**Written task**
Lines from the one containing "Recreate this scene" to the one containing "from mathutils import Vector, Matrix", both lines included, are to be extracted exactly from the data below; pictures are excluded.

**Record list**
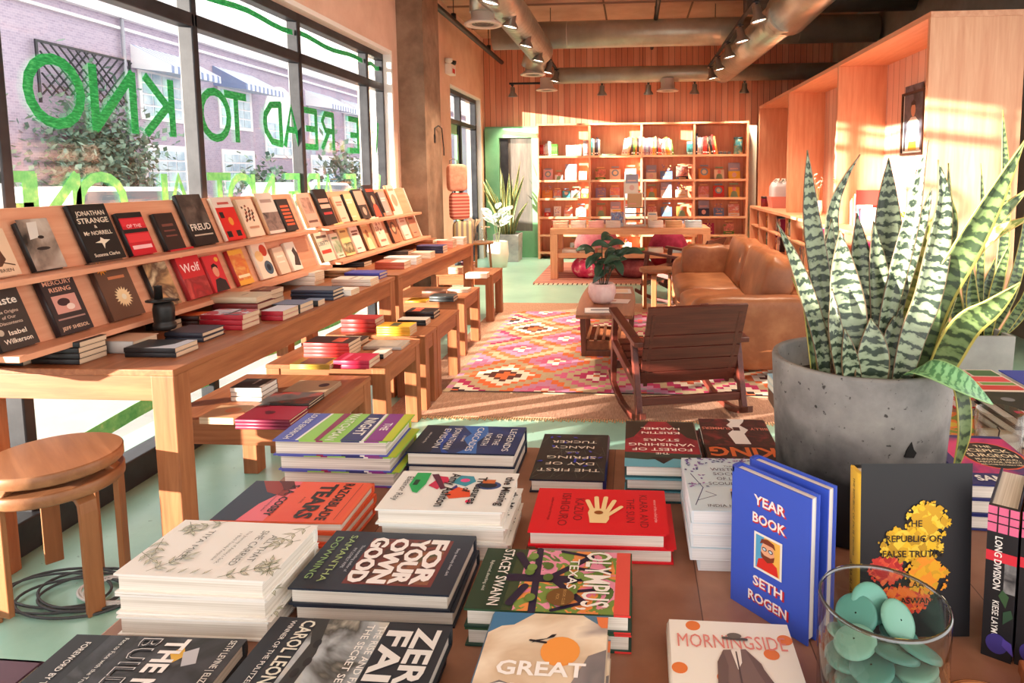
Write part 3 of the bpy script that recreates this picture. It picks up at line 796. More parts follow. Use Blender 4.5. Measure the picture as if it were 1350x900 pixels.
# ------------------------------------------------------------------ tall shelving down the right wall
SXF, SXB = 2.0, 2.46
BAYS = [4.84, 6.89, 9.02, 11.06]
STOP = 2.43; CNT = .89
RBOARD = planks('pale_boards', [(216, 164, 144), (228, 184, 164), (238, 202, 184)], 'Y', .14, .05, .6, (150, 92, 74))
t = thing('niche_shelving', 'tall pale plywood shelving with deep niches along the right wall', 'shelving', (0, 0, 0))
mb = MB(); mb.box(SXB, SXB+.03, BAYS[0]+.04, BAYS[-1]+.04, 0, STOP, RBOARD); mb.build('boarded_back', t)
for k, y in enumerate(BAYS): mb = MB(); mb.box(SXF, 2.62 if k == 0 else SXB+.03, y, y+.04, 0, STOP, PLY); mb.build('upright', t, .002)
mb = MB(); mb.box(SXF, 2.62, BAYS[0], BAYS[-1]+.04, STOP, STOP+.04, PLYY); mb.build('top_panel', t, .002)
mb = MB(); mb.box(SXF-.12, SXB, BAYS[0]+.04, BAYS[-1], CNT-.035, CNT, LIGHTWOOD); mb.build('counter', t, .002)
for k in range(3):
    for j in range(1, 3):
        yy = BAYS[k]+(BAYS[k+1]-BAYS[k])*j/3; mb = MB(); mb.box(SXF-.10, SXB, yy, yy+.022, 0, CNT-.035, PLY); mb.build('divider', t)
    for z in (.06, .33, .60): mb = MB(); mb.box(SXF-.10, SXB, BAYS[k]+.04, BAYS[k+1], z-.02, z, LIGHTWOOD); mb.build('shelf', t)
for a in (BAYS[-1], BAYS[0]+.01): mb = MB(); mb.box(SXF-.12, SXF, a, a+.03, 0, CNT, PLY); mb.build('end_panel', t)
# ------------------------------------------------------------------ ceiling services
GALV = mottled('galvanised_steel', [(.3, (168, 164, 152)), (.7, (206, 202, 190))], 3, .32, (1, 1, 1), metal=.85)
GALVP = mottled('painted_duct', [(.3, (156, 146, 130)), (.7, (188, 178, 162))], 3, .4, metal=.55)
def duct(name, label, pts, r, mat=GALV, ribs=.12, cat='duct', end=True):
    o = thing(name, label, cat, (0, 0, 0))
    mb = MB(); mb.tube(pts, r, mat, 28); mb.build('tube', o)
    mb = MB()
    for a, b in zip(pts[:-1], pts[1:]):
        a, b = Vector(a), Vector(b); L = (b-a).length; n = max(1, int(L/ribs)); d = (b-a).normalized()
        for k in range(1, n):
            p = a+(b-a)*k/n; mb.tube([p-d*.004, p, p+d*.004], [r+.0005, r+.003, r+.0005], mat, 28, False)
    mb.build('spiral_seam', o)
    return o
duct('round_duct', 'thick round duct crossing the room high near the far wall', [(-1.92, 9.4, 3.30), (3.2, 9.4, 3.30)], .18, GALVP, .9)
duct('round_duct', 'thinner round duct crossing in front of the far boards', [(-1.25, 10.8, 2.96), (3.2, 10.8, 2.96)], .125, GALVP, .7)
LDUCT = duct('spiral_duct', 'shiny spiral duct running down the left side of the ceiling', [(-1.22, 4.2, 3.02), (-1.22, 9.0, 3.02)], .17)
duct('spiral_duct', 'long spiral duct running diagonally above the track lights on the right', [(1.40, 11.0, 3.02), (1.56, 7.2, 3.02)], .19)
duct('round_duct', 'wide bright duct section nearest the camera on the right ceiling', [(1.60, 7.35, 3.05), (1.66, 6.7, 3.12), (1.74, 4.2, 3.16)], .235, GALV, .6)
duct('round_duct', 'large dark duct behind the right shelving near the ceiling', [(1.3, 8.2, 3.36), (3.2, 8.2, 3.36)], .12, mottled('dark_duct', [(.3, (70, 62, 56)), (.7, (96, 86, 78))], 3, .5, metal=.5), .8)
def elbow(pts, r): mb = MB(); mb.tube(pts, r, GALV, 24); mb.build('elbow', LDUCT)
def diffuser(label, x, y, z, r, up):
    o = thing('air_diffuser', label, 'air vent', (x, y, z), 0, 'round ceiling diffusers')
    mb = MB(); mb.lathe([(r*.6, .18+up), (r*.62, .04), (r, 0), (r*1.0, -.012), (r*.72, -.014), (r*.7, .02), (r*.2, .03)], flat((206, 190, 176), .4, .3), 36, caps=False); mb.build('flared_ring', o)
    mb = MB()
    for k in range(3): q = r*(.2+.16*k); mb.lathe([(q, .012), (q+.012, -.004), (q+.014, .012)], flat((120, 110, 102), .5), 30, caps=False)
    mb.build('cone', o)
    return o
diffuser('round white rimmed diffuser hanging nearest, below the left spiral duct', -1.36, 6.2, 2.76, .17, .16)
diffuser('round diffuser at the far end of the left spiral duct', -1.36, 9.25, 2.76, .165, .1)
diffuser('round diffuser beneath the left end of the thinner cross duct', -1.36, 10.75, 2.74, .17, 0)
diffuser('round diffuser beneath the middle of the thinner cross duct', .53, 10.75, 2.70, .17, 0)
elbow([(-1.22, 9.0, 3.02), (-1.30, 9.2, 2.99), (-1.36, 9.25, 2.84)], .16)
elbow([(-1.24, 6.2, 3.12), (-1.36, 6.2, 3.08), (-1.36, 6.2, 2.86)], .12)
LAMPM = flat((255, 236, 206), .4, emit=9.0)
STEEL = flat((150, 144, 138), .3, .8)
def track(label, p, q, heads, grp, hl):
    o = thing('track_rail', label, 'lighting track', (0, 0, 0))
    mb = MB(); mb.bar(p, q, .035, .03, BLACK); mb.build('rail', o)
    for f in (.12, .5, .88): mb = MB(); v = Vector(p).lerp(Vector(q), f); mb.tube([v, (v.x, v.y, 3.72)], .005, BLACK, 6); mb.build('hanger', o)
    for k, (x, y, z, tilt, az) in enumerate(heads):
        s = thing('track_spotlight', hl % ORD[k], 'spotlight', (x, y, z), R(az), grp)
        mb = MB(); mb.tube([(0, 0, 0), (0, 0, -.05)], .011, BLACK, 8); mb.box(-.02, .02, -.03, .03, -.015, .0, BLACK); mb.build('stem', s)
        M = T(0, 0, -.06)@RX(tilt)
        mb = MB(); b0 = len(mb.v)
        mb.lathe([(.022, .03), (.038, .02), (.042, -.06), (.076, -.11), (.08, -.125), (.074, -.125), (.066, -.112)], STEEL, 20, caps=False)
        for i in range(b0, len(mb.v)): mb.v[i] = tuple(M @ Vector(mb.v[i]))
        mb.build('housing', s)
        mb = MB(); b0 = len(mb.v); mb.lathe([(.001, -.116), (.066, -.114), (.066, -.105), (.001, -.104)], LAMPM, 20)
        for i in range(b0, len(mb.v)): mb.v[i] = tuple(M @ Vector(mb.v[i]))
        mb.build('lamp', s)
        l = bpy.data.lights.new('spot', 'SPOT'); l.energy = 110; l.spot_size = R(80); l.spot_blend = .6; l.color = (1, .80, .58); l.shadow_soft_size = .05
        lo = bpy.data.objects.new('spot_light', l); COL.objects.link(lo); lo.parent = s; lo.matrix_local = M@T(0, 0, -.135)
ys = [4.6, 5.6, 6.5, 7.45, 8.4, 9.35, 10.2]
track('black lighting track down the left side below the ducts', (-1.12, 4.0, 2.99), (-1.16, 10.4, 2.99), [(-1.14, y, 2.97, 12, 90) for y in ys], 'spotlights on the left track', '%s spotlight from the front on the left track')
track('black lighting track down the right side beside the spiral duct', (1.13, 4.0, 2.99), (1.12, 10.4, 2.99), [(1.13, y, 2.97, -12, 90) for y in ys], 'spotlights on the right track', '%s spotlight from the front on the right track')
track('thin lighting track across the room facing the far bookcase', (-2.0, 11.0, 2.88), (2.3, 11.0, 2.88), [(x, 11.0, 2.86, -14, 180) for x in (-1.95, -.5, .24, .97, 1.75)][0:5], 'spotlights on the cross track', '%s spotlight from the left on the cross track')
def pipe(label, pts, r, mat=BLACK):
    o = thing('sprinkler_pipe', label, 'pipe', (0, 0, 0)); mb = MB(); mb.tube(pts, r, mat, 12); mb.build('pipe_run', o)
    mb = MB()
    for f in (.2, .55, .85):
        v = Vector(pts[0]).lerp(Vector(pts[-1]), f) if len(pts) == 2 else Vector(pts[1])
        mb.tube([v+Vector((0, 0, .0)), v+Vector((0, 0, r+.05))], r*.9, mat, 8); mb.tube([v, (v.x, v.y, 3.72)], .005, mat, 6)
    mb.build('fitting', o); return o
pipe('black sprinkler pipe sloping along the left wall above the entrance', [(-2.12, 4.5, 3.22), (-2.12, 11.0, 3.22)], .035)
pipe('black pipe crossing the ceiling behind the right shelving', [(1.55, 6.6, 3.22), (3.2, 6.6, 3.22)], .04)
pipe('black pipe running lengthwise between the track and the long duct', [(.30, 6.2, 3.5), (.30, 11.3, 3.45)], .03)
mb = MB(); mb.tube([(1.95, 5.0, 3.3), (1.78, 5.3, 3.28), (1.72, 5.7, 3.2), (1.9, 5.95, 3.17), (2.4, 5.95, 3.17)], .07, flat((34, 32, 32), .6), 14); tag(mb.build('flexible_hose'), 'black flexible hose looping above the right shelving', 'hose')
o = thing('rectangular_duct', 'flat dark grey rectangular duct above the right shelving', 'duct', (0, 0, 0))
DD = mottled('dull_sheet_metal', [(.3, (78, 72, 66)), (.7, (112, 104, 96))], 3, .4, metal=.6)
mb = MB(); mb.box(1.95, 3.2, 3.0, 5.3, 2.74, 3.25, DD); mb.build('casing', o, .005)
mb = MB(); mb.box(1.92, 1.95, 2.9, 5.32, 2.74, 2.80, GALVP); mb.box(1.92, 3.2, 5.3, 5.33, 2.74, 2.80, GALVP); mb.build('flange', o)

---

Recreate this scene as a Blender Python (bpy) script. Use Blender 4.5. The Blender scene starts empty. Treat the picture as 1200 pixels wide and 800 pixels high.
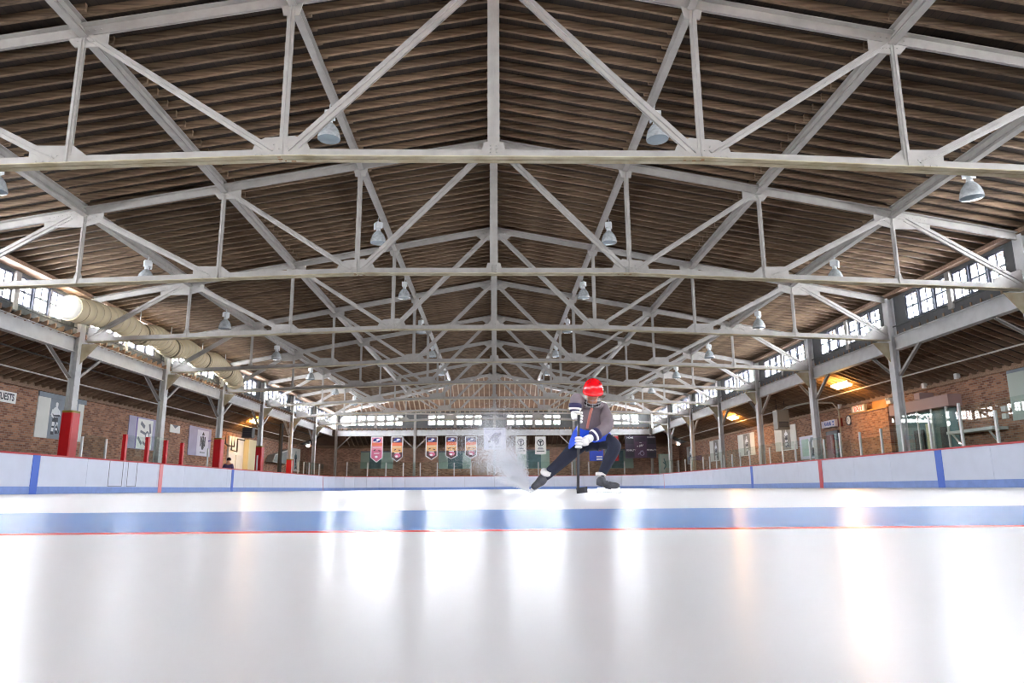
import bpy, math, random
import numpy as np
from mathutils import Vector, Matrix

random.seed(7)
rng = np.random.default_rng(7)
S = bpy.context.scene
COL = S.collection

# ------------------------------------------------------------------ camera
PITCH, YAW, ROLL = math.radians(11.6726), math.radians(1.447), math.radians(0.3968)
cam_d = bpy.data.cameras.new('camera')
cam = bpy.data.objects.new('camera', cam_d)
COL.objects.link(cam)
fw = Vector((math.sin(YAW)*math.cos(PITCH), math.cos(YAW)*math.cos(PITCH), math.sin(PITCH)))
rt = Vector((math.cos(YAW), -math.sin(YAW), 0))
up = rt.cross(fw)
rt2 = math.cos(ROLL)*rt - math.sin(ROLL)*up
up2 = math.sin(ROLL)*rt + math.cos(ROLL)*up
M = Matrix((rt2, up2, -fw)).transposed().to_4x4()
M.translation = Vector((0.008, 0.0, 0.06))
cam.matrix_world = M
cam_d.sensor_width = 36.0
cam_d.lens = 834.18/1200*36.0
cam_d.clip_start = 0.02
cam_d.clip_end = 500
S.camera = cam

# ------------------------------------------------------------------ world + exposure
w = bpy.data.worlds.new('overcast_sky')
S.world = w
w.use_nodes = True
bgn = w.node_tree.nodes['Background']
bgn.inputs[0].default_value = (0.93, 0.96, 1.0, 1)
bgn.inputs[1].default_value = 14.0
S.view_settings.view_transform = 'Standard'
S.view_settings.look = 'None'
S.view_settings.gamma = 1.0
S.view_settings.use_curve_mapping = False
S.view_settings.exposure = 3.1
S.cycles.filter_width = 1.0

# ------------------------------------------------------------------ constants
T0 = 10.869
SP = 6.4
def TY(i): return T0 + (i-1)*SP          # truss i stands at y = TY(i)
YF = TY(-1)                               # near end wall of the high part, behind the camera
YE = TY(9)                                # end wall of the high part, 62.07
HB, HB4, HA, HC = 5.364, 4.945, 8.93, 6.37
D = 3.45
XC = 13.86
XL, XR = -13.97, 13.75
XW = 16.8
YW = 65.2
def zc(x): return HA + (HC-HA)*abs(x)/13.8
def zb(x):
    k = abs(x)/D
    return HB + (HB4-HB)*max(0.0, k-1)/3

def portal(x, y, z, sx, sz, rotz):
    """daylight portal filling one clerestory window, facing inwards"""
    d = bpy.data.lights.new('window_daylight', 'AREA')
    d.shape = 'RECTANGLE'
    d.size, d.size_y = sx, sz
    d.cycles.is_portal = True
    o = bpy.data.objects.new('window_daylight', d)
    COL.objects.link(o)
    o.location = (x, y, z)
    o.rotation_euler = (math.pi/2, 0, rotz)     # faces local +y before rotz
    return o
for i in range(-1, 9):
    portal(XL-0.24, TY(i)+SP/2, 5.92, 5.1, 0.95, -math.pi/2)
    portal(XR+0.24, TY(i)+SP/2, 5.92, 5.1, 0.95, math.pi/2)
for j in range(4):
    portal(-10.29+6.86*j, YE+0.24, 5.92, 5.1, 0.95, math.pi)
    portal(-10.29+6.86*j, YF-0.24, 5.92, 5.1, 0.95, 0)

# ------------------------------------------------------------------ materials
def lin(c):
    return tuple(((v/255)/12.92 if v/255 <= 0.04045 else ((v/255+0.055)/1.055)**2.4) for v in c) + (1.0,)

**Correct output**
Recreate this scene as a Blender Python (bpy) script. Use Blender 4.5. The Blender scene starts empty. Treat the picture as 1200 pixels wide and 800 pixels high.
import bpy, math, random
import numpy as np
from mathutils import Vector, Matrix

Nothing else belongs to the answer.